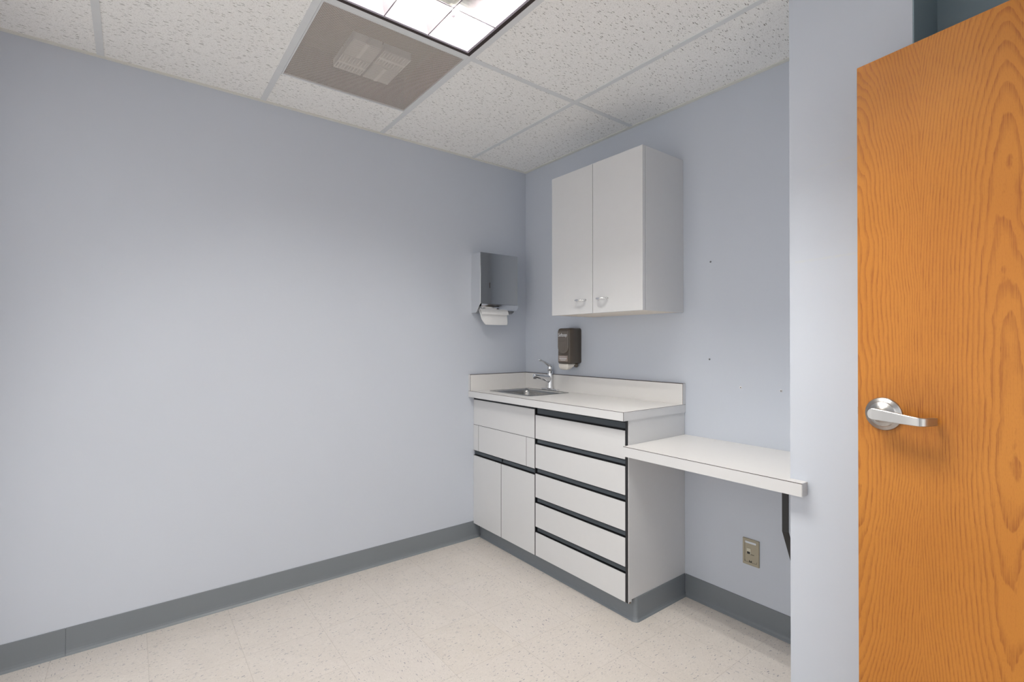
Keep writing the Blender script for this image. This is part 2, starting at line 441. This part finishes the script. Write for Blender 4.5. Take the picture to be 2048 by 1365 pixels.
for k in range(1, NX):          # cross blades, parabolic section
    x = ix0+k*px_
    poly = [(x-w, H+h) for w, h in pr] + [(x+w, H+h) for w, h in reversed(pr)]
    lo.prism(poly, 1, iy0, iy1)
for k in range(1, NY):          # long blades
    y = iy0+k*py_
    poly = [(y-w, H+h) for w, h in pr] + [(y+w, H+h) for w, h in reversed(pr)]
    lo.prism(poly, 0, ix0, ix1)
pl_ = obj('parabolic_louver', lo, M['louver'], t)
be = MB()  # dark strips that paint shade onto the blades' lower edges
for k in range(1, NX): be.box(ix0+k*px_-.0022, ix0+k*px_+.0022, iy0, iy1, H-.0015, H)
for k in range(1, NY): be.box(ix0, ix1, iy0+k*py_-.0022, iy0+k*py_+.0022, H-.0016, H-.0002)
obj('blade_edges', be, M['blade_edge'], pl_, label='lower louver blade edges darkened as if in shade')
for k in range(NY):
    y = iy0+(k+.5)*py_; zl = H+.098
    tb = MB(); tb.lathe([(.0001,0),(.0127,.0),(.0127, ix1-ix0-.1),(.0001, ix1-ix0-.1)], (ix0+.05, y, zl), axis='x', seg=20)
    lt = obj('fluorescent_tube', tb, M['tube'], t)
    for xa in (ix0+.028, ix1-.0495):
        obj('end_cap', MB().lathe([(.0001,0),(.0131,0),(.0131,.0215),(.0001,.0215)], (xa, y, zl), axis='x', seg=20), M['fixtsilver'], lt)
        s = MB().box(xa-.004 if xa < 1.5 else xa+.0217, xa-.0002 if xa < 1.5 else xa+.0257, y-.012, y+.012, zl-.022, zt)
        obj('lamp_holder', s, M['housing'], lt)

# ------------------------------------------------------------------ base cabinets
yF = -.4204
def panel(name, x0, x1, z0, z1, parent, **k):
    return obj(name, MB().rbox(x0, x1, yF, yF+.018, z0, z1, .0008, seg=2), M['laminate'], parent, **k)
def channel(x0, x1, z0, z1, parent, notch=True):
    """finger-pull channel: black groove, slightly sloping slate face, end notch"""
    m = MB()
    m.box(x0, x1, yF+.012, yF+.018, z0, z1, 1)
    xa = x0+(.012 if notch else .0015)
    m.prism([(yF+.0115, z0+.0095), (yF+.0035, z0+.0095), (yF+.0055, z1-.004), (yF+.0115, z1-.003)], 0, xa, x1-.001, 0)
    m.prism([(yF+.0115, z0), (yF+.002, z0), (yF+.001, z0+.0022), (yF+.0115, z0+.0022)], 0, x0, x1-.001, 1)
    m.prism([(yF+.0115, z1-.0022), (yF+.004, z1-.0022), (yF+.004, z1-.0006), (yF+.0115, z1-.0006)], 0, x0, x1-.001, 1)
    return obj('finger_pull', m, [M['pull'], M['gapblack']], parent, label='dark slate finger-pull channel')

t = thing('sink_cabinet', 'light grey sink base cabinet with two doors against the left wall', 'cabinet', (.29, -.21, 0))
ca = MB().box(.0008, .012, yF+.0185, -.001, hb-.004, .8755).box(.012, .5885, -.395, -.390, hb-.004, .8755, 1).box(.012, .5885, -.390, -.001, hb-.004, hb+.012).box(.5765, .5885, yF+.0185, -.390, hb-.004, .8755, 1)
obj('carcass', ca, [M['laminate'], M['gapblack']], t)
obj('false_drawer_front', MB().rbox(.0012, .5855, yF, yF+.018,   .7050, .8585, .0008, seg=2), M['laminate'], t)
panel('filler_panel', .0012, .0542, .5455, .7025, t); panel('filler_panel', .0570, .5154, .5455, .7025, t); panel('filler_panel', .5180, .5855, .5455, .7025, t)
obj('backing_strip', MB().box(.0015, .5855, yF+.0006, yF+.017, .7026, .7049).box(.0543, .0569, yF+.0006, yF+.017, .546, .7026).box(.5155, .5179, yF+.0006, yF+.017, .546, .7026).box(.0015, .5855, yF+.003, yF+.017, .8587, .8755).box(.2867, .2905, yF+.0006, yF+.017, .0915, .512), M['gapblack'], t, label='black strip showing in the joints')
for x0, x1 in ((.0012, .2866), (.2906, .5855)):
    d = panel('door', x0, x1, .0915, .5125, t)
    channel(x0, x1 if x1 > .4 else x1+.0025, .514, .544, d, notch=True)
obj('gap_trim', MB().box(.586, .5920, yF+.0006, yF+.017, .0915, .8755), M['gapblack'], t, label='black strip between the two units')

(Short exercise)
Your copy of the data above should match it exactly, except that pictures are left out.

(Result of the exercise)
Keep writing the Blender script for this image. This is part 2, starting at line 441. This part finishes the script. Write for Blender 4.5. Take the picture to be 2048 by 1365 pixels.
for k in range(1, NX):          # cross blades, parabolic section
    x = ix0+k*px_
    poly = [(x-w, H+h) for w, h in pr] + [(x+w, H+h) for w, h in reversed(pr)]
    lo.prism(poly, 1, iy0, iy1)
for k in range(1, NY):          # long blades
    y = iy0+k*py_
    poly = [(y-w, H+h) for w, h in pr] + [(y+w, H+h) for w, h in reversed(pr)]
    lo.prism(poly, 0, ix0, ix1)
pl_ = obj('parabolic_louver', lo, M['louver'], t)
be = MB()  # dark strips that paint shade onto the blades' lower edges
for k in range(1, NX): be.box(ix0+k*px_-.0022, ix0+k*px_+.0022, iy0, iy1, H-.0015, H)
for k in range(1, NY): be.box(ix0, ix1, iy0+k*py_-.0022, iy0+k*py_+.0022, H-.0016, H-.0002)
obj('blade_edges', be, M['blade_edge'], pl_, label='lower louver blade edges darkened as if in shade')
for k in range(NY):
    y = iy0+(k+.5)*py_; zl = H+.098
    tb = MB(); tb.lathe([(.0001,0),(.0127,.0),(.0127, ix1-ix0-.1),(.0001, ix1-ix0-.1)], (ix0+.05, y, zl), axis='x', seg=20)
    lt = obj('fluorescent_tube', tb, M['tube'], t)
    for xa in (ix0+.028, ix1-.0495):
        obj('end_cap', MB().lathe([(.0001,0),(.0131,0),(.0131,.0215),(.0001,.0215)], (xa, y, zl), axis='x', seg=20), M['fixtsilver'], lt)
        s = MB().box(xa-.004 if xa < 1.5 else xa+.0217, xa-.0002 if xa < 1.5 else xa+.0257, y-.012, y+.012, zl-.022, zt)
        obj('lamp_holder', s, M['housing'], lt)

# ------------------------------------------------------------------ base cabinets
yF = -.4204
def panel(name, x0, x1, z0, z1, parent, **k):
    return obj(name, MB().rbox(x0, x1, yF, yF+.018, z0, z1, .0008, seg=2), M['laminate'], parent, **k)
def channel(x0, x1, z0, z1, parent, notch=True):
    """finger-pull channel: black groove, slightly sloping slate face, end notch"""
    m = MB()
    m.box(x0, x1, yF+.012, yF+.018, z0, z1, 1)
    xa = x0+(.012 if notch else .0015)
    m.prism([(yF+.0115, z0+.0095), (yF+.0035, z0+.0095), (yF+.0055, z1-.004), (yF+.0115, z1-.003)], 0, xa, x1-.001, 0)
    m.prism([(yF+.0115, z0), (yF+.002, z0), (yF+.001, z0+.0022), (yF+.0115, z0+.0022)], 0, x0, x1-.001, 1)
    m.prism([(yF+.0115, z1-.0022), (yF+.004, z1-.0022), (yF+.004, z1-.0006), (yF+.0115, z1-.0006)], 0, x0, x1-.001, 1)
    return obj('finger_pull', m, [M['pull'], M['gapblack']], parent, label='dark slate finger-pull channel')

t = thing('sink_cabinet', 'light grey sink base cabinet with two doors against the left wall', 'cabinet', (.29, -.21, 0))
ca = MB().box(.0008, .012, yF+.0185, -.001, hb-.004, .8755).box(.012, .5885, -.395, -.390, hb-.004, .8755, 1).box(.012, .5885, -.390, -.001, hb-.004, hb+.012).box(.5765, .5885, yF+.0185, -.390, hb-.004, .8755, 1)
obj('carcass', ca, [M['laminate'], M['gapblack']], t)
obj('false_drawer_front', MB().rbox(.0012, .5855, yF, yF+.018,   .7050, .8585, .0008, seg=2), M['laminate'], t)
panel('filler_panel', .0012, .0542, .5455, .7025, t); panel('filler_panel', .0570, .5154, .5455, .7025, t); panel('filler_panel', .5180, .5855, .5455, .7025, t)
obj('backing_strip', MB().box(.0015, .5855, yF+.0006, yF+.017, .7026, .7049).box(.0543, .0569, yF+.0006, yF+.017, .546, .7026).box(.5155, .5179, yF+.0006, yF+.017, .546, .7026).box(.0015, .5855, yF+.003, yF+.017, .8587, .8755).box(.2867, .2905, yF+.0006, yF+.017, .0915, .512), M['gapblack'], t, label='black strip showing in the joints')
for x0, x1 in ((.0012, .2866), (.2906, .5855)):
    d = panel('door', x0, x1, .0915, .5125, t)
    channel(x0, x1 if x1 > .4 else x1+.0025, .514, .544, d, notch=True)
obj('gap_trim', MB().box(.586, .5920, yF+.0006, yF+.017, .0915, .8755), M['gapblack'], t, label='black strip between the two units')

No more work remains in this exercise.